Our investigation of debt settlement revealed that in essence, debt settlement (aka debt negotiation) is where past due accounts are negotiated for less than the full balance, payable typically in a single payment. Most debt settlement companies work for a percentage of what they save the consumer. Many debt settlement companies establish bank accounts in the name of the consumer. Monthly payments are made by the consumer and accumulated in the bank account to settle the accounts.
Debt settlement is not like consumer credit counseling or debt management companies in most respects. The goal of the debt negotiator is to reduce the overall amount of the debt. Consumer credit counseling or debt management companies work to reducing the interest and/or the monthly payments and not the principal balance.
Debt settlement, like consumer credit counseling, requires that the accounts be delinquent. The difference is that where consumer credit counseling makes monthly payment agreements with creditors early in the delinquency (30-90 days) and routes monthly payments to the creditors: debt settlement usually results in longer periods of delinquency because the monthly payments are not routed to the creditors, they are accumulated in a separate account until sufficient to make single payment settlement offers.
Based on what we found there is no question debt negotiation potentially offers the greatest savings when compared to other debt elimination alternatives: credit counseling, debt management, debt consolidation*. Our research indicates that almost all creditors, collectors and finance companies routinely accept less than full balance settlements to resolve past due accounts. The amount accepted varies by creditor, and circumstance, but evidence indicates settlements for 25% of the balance is not uncommon with 50% being the typical settlement amount.

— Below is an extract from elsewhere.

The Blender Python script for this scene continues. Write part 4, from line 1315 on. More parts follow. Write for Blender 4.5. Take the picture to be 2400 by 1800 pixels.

We did find controversy surrounding the effect that debt negotiation has on the credit rating. The reason is that the accounts must be delinquent in order to negotiate the balance. For consumers with accounts already delinquent this is of no consequence but for people whose accounts are current, they should first determine what impact the debt already has on the credit. If their credit is already effected the debt negotiation may be the "lesser of two evils" option when compared to continuing to pay minimum monthly payments for 30 years. However if the credit is still strong other options like debt consolidation is probably the better choice.
It is recommended that prior to choosing this option a consumer take certain precautions:
Understand the debt negotiation process
The consumer needs to be clear about what debt negotiation entails. Debt negotiation is not debt consolidation or credit counseling though we found many consumers confused on that point and many debt negotiators that market themselves very similarly to consumer credit counselors. The monthly payments you make are not being sent to your creditors. Your accounts can only be negotiated if they are past due.
Understand your cash flow
The consumer needs to understand that their cash flow is critical in their expectation of results. If it is going to take 5 years of monthly payments to accumulate enough money to settle the accounts then negotiation is probably not a viable option.
Choose the debt negotiation company wisely
The one common denominator in all our research is that when it comes to service providers, not all are equal. This is particularly true with debt negotiation. Consumers should insure that the debt negotiator is legitimate and that the debt negotiation fee structure is congruent with their best interests: it is recommended that a when considering a debt negotiator that the consumer:
- Never pay the settlement fees in advance;
- Make sure the settlement fees that are a percentage of the savings: not the STARTING balance;
- Make sure the company is in good standing and check the with better business bureau.